2010 Topps Sterling #4CCR-41 Miguel Cabrera

2010 Topps Sterling #4CCR-42 Miguel Cabrera
Just after I go and gush over Topps Sterling you'll see why I find this set so eminently frustrating. Those two cards? Yeah, they're different. One is numbered 4CCR-41 and the other 4CCR-42. The only difference is in the caption and the stupid die-cuts which are random and, well, stupid. Oh, and I'm not picking on Miguel Cabrera. A huge number of Topps Sterling cards do this exact same contrived thing to make the cards seem rare and special when they're really not.

#3. Pants. (From 2010 Topps)

I have no problem with pants. I have no problem with pants on cards. But I do have problem with a card of pants. That's what this is, a huge piece of pant on a card, with a teeny tiny little picture of the player. For a case hit in 2010 Topps these are weak sauce (Oh, and I picked images of the ones with the stripes. Others are just plain gray).

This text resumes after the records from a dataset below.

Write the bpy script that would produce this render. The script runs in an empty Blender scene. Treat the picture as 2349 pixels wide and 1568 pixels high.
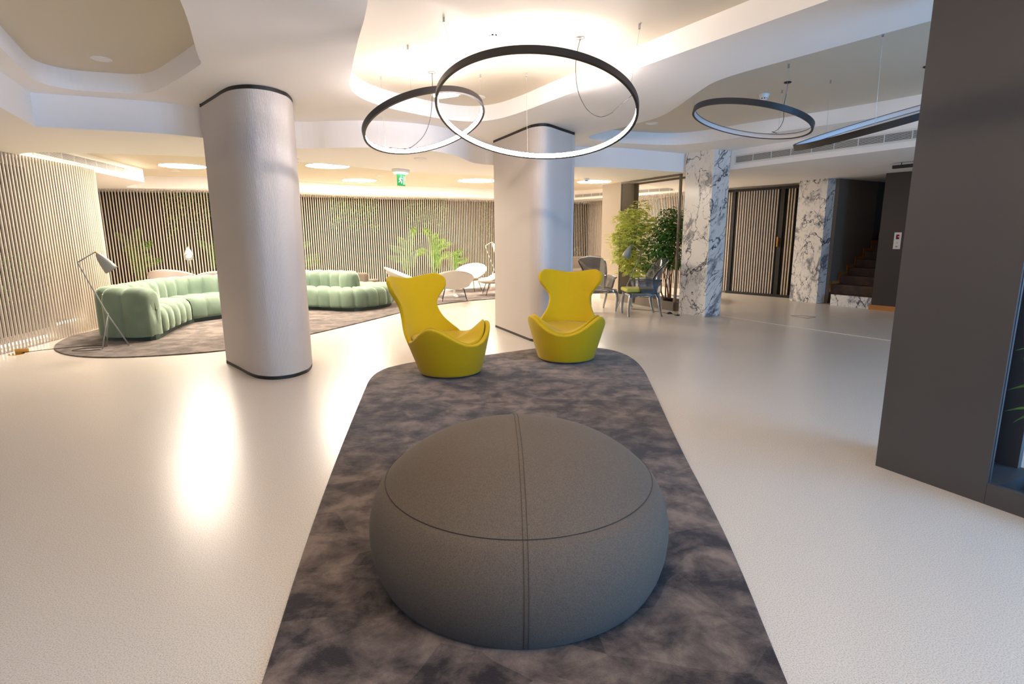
import bpy, math, random
from mathutils import Vector, Matrix
from mathutils.geometry import tessellate_polygon
random.seed(7)
PI = math.pi
S = bpy.context.scene
COL = S.collection

# ------------------------------------------------------------------ camera
cam_data = bpy.data.cameras.new('camera')
cam_data.sensor_width = 36.0
cam_data.lens = 36.0 * 1280 / 2349
cam_data.clip_start = 0.05
cam = bpy.data.objects.new('camera', cam_data)
COL.objects.link(cam)
PITCH, ROLL = math.radians(10.916), math.radians(0.3065)
R_ = Vector((1, 0, 0)); U_ = Vector((0, math.sin(PITCH), math.cos(PITCH))); F_ = Vector((0, math.cos(PITCH), -math.sin(PITCH)))
rr = (R_ * math.cos(ROLL) - U_ * math.sin(ROLL)).normalized()
uu = (U_ * math.cos(ROLL) + R_ * math.sin(ROLL)).normalized()
cam.matrix_world = Matrix(((rr.x, uu.x, -F_.x, 0), (rr.y, uu.y, -F_.y, 0), (rr.z, uu.z, -F_.z, 1.45), (0, 0, 0, 1)))
S.camera = cam

# ------------------------------------------------------------------ world, exposure, assumed daylight
S.view_settings.view_transform = 'Standard'
S.view_settings.look = 'None'
S.view_settings.gamma = 1.0
S.view_settings.use_curve_mapping = False
S.view_settings.exposure = 3.2
S.cycles.use_denoising = True
S.cycles.max_bounces = 10
S.cycles.diffuse_bounces = 6
S.cycles.glossy_bounces = 5
S.cycles.transmission_bounces = 10
S.cycles.transparent_max_bounces = 12
S.cycles.sample_clamp_indirect = 6.0
S.cycles.caustics_reflective = False
S.cycles.caustics_refractive = False
world = bpy.data.worlds.new('world'); S.world = world; world.use_nodes = True
bg = world.node_tree.nodes['Background']
bg.inputs[0].default_value = (0.45, 0.62, 1.0, 1)
bg.inputs[1].default_value = 0.15

K_RING = 8.0      # light of the lit ring lamps
K_DISC = 14.0      # light of the round ceiling lights in the lounge
K_DAY_FILL = 50.0       # assumed side daylight, an added area light without a window
K_FILL = 18.0      # added fill ring lamp, out of view above the near rug


def area(name, loc, direction, sx, sy, power, color):
    d = bpy.data.lights.new(name, 'AREA'); d.shape = 'RECTANGLE'; d.size = sx; d.size_y = sy
    d.energy = power; d.color = color
    o = bpy.data.objects.new(name, d); COL.objects.link(o); o.location = loc
    o.rotation_euler = Vector(direction).to_track_quat('-Z', 'Y').to_euler()
    return o


area('assumed_daylight_fill', (6.8, -0.5, 1.6), (-1, 0.35, -0.15), 4.0, 2.2, K_DAY_FILL, (0.17, 0.49, 1.0))  # bare area light inside the room for assumed daylight; no window is built


# ------------------------------------------------------------------ materials
def lin(c):
    return tuple(((x / 255) / 12.92 if x / 255 <= 0.04045 else ((x / 255 + 0.055) / 1.055) ** 2.4) for x in c) + (1,)


def mat(name, rgb, rough=0.5, metal=0.0, **kw):
    m = bpy.data.materials.new(name); m.use_nodes = True
    b = m.node_tree.nodes['Principled BSDF']
    b.inputs['Base Color'].default_value = lin(rgb)
    b.inputs['Roughness'].default_value = rough
    b.inputs['Metallic'].default_value = metal
    for k, v in kw.items():
        b.inputs[k.replace('_', ' ')].default_value = v
    return m


def nodes(m):
    return m.node_tree.nodes, m.node_tree.links, m.node_tree.nodes['Principled BSDF']


def noise_mix(m, c1, c2, scale, lo=0.4, hi=0.6, detail=4, dist=0.0, coord='Object', stretch=None, bump=0.0, bscale=None):
    n, l, b = nodes(m)
    tc = n.new('ShaderNodeTexCoord'); mp = n.new('ShaderNodeMapping')
    l.new(tc.outputs[coord], mp.inputs[0])
    if stretch: mp.inputs['Scale'].default_value = stretch
    t = n.new('ShaderNodeTexNoise'); t.inputs['Scale'].default_value = scale; t.inputs['Detail'].default_value = detail
    t.inputs['Distortion'].default_value = dist
    l.new(mp.outputs[0], t.inputs['Vector'])
    r = n.new('ShaderNodeValToRGB'); r.color_ramp.elements[0].position = lo; r.color_ramp.elements[1].position = hi
    r.color_ramp.elements[0].color = lin(c1); r.color_ramp.elements[1].color = lin(c2)
    l.new(t.outputs['Fac'], r.inputs[0]); l.new(r.outputs[0], b.inputs['Base Color'])
    if bump:
        t2 = n.new('ShaderNodeTexNoise'); t2.inputs['Scale'].default_value = bscale or scale * 4
        l.new(mp.outputs[0], t2.inputs['Vector'])
        bp = n.new('ShaderNodeBump'); bp.inputs['Strength'].default_value = bump; bp.inputs['Distance'].default_value = 0.002
        l.new(t2.outputs['Fac'], bp.inputs['Height']); l.new(bp.outputs[0], b.inputs['Normal'])
    return m


def emis(name, rgb, strength):
    m = mat(name, rgb if strength < 0.45 else (255, 255, 255), 0.5)
    n, l, b = nodes(m)
    b.inputs['Emission Color'].default_value = lin(rgb); b.inputs['Emission Strength'].default_value = strength
    return m


M = {}
M['white'] = mat('ceiling white paint', (250, 247, 243), 0.7)
M['tan'] = mat('ceiling sand paint', (216, 205, 184), 0.5)
M['grille'] = mat('white grille metal', (228, 226, 220), 0.45)
M['grille_dark'] = mat('dark duct behind grille', (30, 28, 26), 0.8)
# polished terrazzo floor
m = mat('polished pale terrazzo', (196, 190, 180), 0.27, 0.0)
m.node_tree.nodes['Principled BSDF'].inputs['Specular IOR Level'].default_value = 0.27
n, l, b = nodes(m)
tc = n.new('ShaderNodeTexCoord')
t1 = n.new('ShaderNodeTexNoise'); t1.inputs['Scale'].default_value = 190; t1.inputs['Detail'].default_value = 2
l.new(tc.outputs['Object'], t1.inputs['Vector'])
r1 = n.new('ShaderNodeValToRGB'); r1.color_ramp.elements[0].position = 0.28; r1.color_ramp.elements[1].position = 0.56
r1.color_ramp.elements[0].color = lin((172, 164, 154)); r1.color_ramp.elements[1].color = lin((211, 202, 191))
l.new(t1.outputs['Fac'], r1.inputs[0]); l.new(r1.outputs[0], b.inputs['Base Color'])
M['floor'] = m


def carpet(name, c_dark, c_mid, c_light):
    """cut-pile carpet with brushed patches"""
    m = mat(name, c_mid, 0.9)
    n, l, b = nodes(m)
    b.inputs['Sheen Weight'].default_value = 0.25; b.inputs['Sheen Roughness'].default_value = 0.4
    b.inputs['Specular IOR Level'].default_value = 0.15
    tc = n.new('ShaderNodeTexCoord')
    w = n.new('ShaderNodeTexNoise'); w.inputs['Scale'].default_value = 1.1; w.inputs['Detail'].default_value = 2
    l.new(tc.outputs['Object'], w.inputs['Vector'])
    mixv = n.new('ShaderNodeMix'); mixv.data_type = 'VECTOR'; mixv.inputs[0].default_value = 0.22
    l.new(tc.outputs['Object'], mixv.inputs[4]); l.new(w.outputs['Color'], mixv.inputs[5])
    mp = n.new('ShaderNodeMapping'); mp.inputs['Scale'].default_value = (1.2, 2.6, 1); mp.inputs['Rotation'].default_value = (0, 0, -0.4)
    l.new(mixv.outputs[1], mp.inputs[0])
    v = n.new('ShaderNodeTexVoronoi'); v.inputs['Scale'].default_value = 2.3; v.inputs['Randomness'].default_value = 1.0
    l.new(mp.outputs[0], v.inputs['Vector'])
    sep = n.new('ShaderNodeSeparateColor'); l.new(v.outputs['Color'], sep.inputs[0])
    c = n.new('ShaderNodeTexNoise'); c.inputs['Scale'].default_value = 5.5; c.inputs['Detail'].default_value = 6; c.inputs['Roughness'].default_value = 0.66
    c.inputs['Distortion'].default_value = 0.3
    l.new(tc.outputs['Object'], c.inputs['Vector'])
    c2 = n.new('ShaderNodeTexNoise'); c2.inputs['Scale'].default_value = 1.0; l.new(tc.outputs['Object'], c2.inputs['Vector'])
    a1 = n.new('ShaderNodeMath'); a1.operation = 'MULTIPLY_ADD'; a1.inputs[1].default_value = 0.13
    l.new(sep.outputs[0], a1.inputs[0]); l.new(c.outputs['Fac'], a1.inputs[2])
    a2 = n.new('ShaderNodeMath'); a2.operation = 'MULTIPLY_ADD'; a2.inputs[1].default_value = 0.35
    l.new(c2.outputs['Fac'], a2.inputs[0]); l.new(a1.outputs[0], a2.inputs[2])
    r = n.new('ShaderNodeValToRGB')
    e = r.color_ramp.elements; e[0].position = 0.60; e[0].color = lin(c_dark); e[1].position = 0.90; e[1].color = lin(c_light)
    x = e.new(0.73); x.color = lin(c_mid)
    l.new(a2.outputs[0], r.inputs[0])
    fz = n.new('ShaderNodeTexNoise'); fz.inputs['Scale'].default_value = 330; fz.inputs['Detail'].default_value = 2
    l.new(tc.outputs['Object'], fz.inputs['Vector'])
    mr = n.new('ShaderNodeMapRange'); mr.inputs[3].default_value = 0.72; mr.inputs[4].default_value = 1.28
    l.new(fz.outputs['Fac'], mr.inputs[0])
    mm = n.new('ShaderNodeVectorMath'); mm.operation = 'MULTIPLY'
    l.new(r.outputs[0], mm.inputs[0]); l.new(mr.outputs[0], mm.inputs[1]); l.new(mm.outputs[0], b.inputs['Base Color'])
    bp = n.new('ShaderNodeBump'); bp.inputs['Strength'].default_value = 0.5; bp.inputs['Distance'].default_value = 0.004
    l.new(fz.outputs['Fac'], bp.inputs['Height']); l.new(bp.outputs[0], b.inputs['Normal'])
    return m


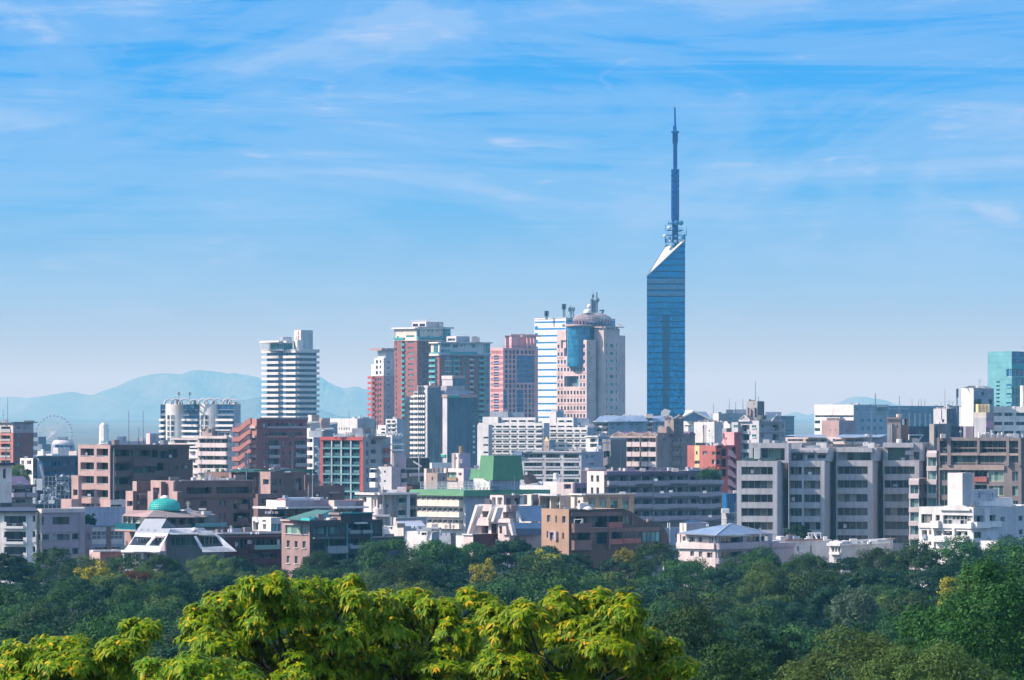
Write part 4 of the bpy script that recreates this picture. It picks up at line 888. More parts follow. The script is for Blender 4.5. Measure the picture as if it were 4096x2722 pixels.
# ------------------------------------------------------------------ middle distance, left to right
VA()
b = Bld('apartment_block', 'red brick apartment block at the left edge with a grey top storey', 1600, 45, 'apartment block', at=103)
v = b.vol(-60, 103, 262, 456, m='salmon', mr='redbrick'); u = b.vol(-60, 103, 262, 378, 455, m='pinkwhite', mr='mauve', dy=.02, part='upper_storey')
u.win('L', [(8, 82, 406, 450)], d=1.2, nc=3); v.win('L', [(8, 82, 476 + 65 * k, 515 + 65 * k) for k in range(5)], d=1.2, nc=3); v.bal('L', [(6, 84, 503 + 65 * k, 520 + 65 * k) for k in range(5)], .25, 'palebrown', 'grey'); u.bal('L', [(6, 84, 425, 452)], .3, 'grey')
u.win('R', [(133, 158, 405, 424), (188, 196, 410, 424)], nc=1); v.win('R', [(133, 158, 468 + 68 * k, 490 + 68 * k) for k in range(4)], nc=2, gl='teal'); v.win('R', [(189, 195, 470 + 68 * k, 488 + 68 * k) for k in range(4)], nc=1, gl='dark')
u.box('L', -60, 104, 372, 380, .8, 'dkgrey', 'roof_slab'); u.box('R', 100, 285, 370, 378, .6, 'dkgrey', 'roof_slab'); b.blk(190, 262, 358, 378, 9, 3, 'greybrown', 'roof_plant')
for k in range(5): v.box('R', 263, 303, 455 + 68 * k - (k > 0) * 0, 492 + 68 * k, -.6, 'mauve', 'balcony', inn=4)
b.mast(60, 180, 378, 3, .12); b.mast(25, 280, 345, 3, .1, bars=((282, 14), (320, 6))); b.blk(18, 48, 345, 378, 2, 2, 'white', 'roof_plant'); b.done()

b = Bld('apartment_house', 'slate blue angled block with a white windowed flank and tarpaulins before it', 1300, 40, 'apartment house', at=290)
v = b.vol(250, 290, 615, 640, m='slate', mr='slate', roof='roof'); v.win('R', [(330, 415, 682, 715), (420, 440, 682, 715), (443, 470, 682, 715), (475, 545, 682, 715), (548, 605, 682, 715), (345, 390, 760, 800), (395, 440, 757, 795), (480, 600, 757, 780)], nc=3, gl='blue', fr='dkframe', d=.5); v.box('R', 286, 615, 634, 642, .4, 'bluegrey', 'parapet')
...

#2. 2010 Topps Triple Threads #TTXXIV-7 Miguel Cabrera abomination

I'll simply go back to what I said when I first saw this card.

That's your future MVP Miguel Cabrera in a card that holds the tentative lead for "Worst Sentence Made Out of Jersey Pieces Ever" award. When I was zoomed out on this I thought that it was written in Chinese.
This is a shining example of the worst of Triple Threads, although there are countless cards that are similarly ridiculous.

#1. 2010 Topps Pro Debut #DC-JT Justin Turner Autograph

Kill it with Fire. This is the Tigers' top prospect, who's signature (FROM ANOTHER BASEBALL CARD) has been unceremoniously circumcised and jammed into another card the main design feature of which is an abundance of empty space. No.

Honorable Mention: About 50-75% of the painfully dull Topps Tribute and the is-what-it-is Triple Threads. Oh, and Topps Sterling, which will get a link once I'm done bashing my head against a wall trying to distinguish the minute differences between otherwise identical cards to make a checklist. And probably Bowman Platinum, which is apparently awful. Basically, if Topps has a high-end set, odds are that half of it or more will be horrible, and one or two things will be awesome.